5 Remarkable Leadership Lessons from Volkswagon’s Failure

October 1, 2015

I’m still trying to digest this. One of the most iconic German brands has been caught cheating. Driven by an overzealous CEO with an ‘eyes bigger than your stomach’ appetite to become the largest car company in the world cheated customers in the hopes of buying time to find a technical solution that never came. As we all know, they got caught in their own ‘distorted reality field’ assuming that they could get away with murder.


With praise to the tenacity of the American Environmental Protection Agency, they were discovered. As always in such cases the people at the bottom of the pyramid suffer. Workers who had nothing to do with the decisions might lose their jobs and customers who bought their ‘green diesels’ are left aghast by the fact that instead of being environmental friendly they have been spewing 35-times the legal limit of NOx in the atmosphere.


Volkswagen and to a larger extent the ‘German’ brand will be reeling from the consequences for some time to come. As a leader, you should probably be asking the question, what would have I done in the situation?

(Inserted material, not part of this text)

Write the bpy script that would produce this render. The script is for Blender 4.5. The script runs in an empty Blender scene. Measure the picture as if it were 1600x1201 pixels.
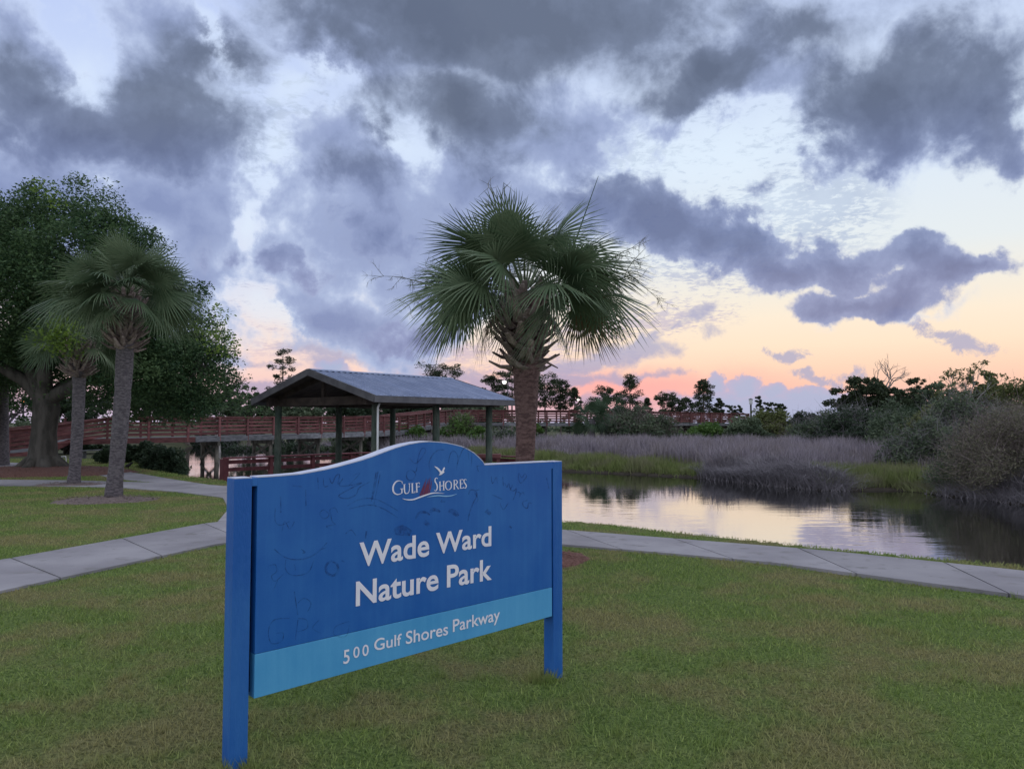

How would I have avoided getting into this trap?


1. Keep Your Head in the Clouds but Feet Firmly Planted on the Ground


Sometimes leaders, even if for the right reasons, can get carry away with their own ambitions and aspirations. Since leaders are normally great communicators and influencers they’re able to get people excited about overly ambitious goals. I’m the last one to suggest not to dream big or to stop stretching the organisation to its boundaries but leaders should have the ability to stay firmly rooted in reality.


2. Listen to the Nay-Sayers


It’s easy as a leader to get swept away by the excitement of the ‘We Can Do It’ crowd in a company. Their energy and excitement is fun to be around and you need them to move the organisation forward. However make sure that you’ve got a couple of ‘realists’ in the team. These are the people who point out what things are possible along with the potential fall-outs that can occur. Listen, encourage them to speak up and not get trampled by the ‘glass is always full’ mob.


3. Do the Twitter Test on Your Critical Decisions


In this world of Wikileaks, super empowered individuals make it impossible to keep secrets. To operate in this environment of utmost transparence I recommend you to do the Twitter Test. Before you make a critical decision that can impact the business and other stakeholders, think through how someone would ‘Tweet’ the decision in 140 characters and subsequently, how the world would react. If you think you could handle the impact of tweeting the decision go ahead and implement.


4. Have Your Antenna’s Up


Look for signs, tidbits of information that don’t make sense. For example



  • Talent leaving the company when the organisation is doing really well
  • Results that look great but don’t add up
  • Signals of ‘group-thinking’
  • People not speaking up
  • Unexplainable drops or increases in key performance indicators

Keep your antenna’s up and look for loop-holes that don’t make sense – be critical of your own success


5. Dig Deep and Commit Yourself To Why You’re Doing This


True leaders lead causes that they use to serve others. They know that they’re lucky because they’ve been blessed with an ability to lead others and create followers. That responsibility is huge and should be driving how you act and decide. You should realize that the only reason you’re in the leadership position is that you have the responsibility to serve your company, people and communities to the best of your ability.


And if that sounds vague try to answer the following question I learned from Peter Willis:


What am I doing today that will help create a better life for my favorite ten year old for when he/she is 80?


If Martin Winterkorn asked himself that question I’m confident that he would have chosen not to cheat and gamble the reputation of the company and some would say, his country.


It’s a sad time for leadership when events like this occur. All that we can take away are lessons from the mistakes of others and hope not to make similar ones ourselves.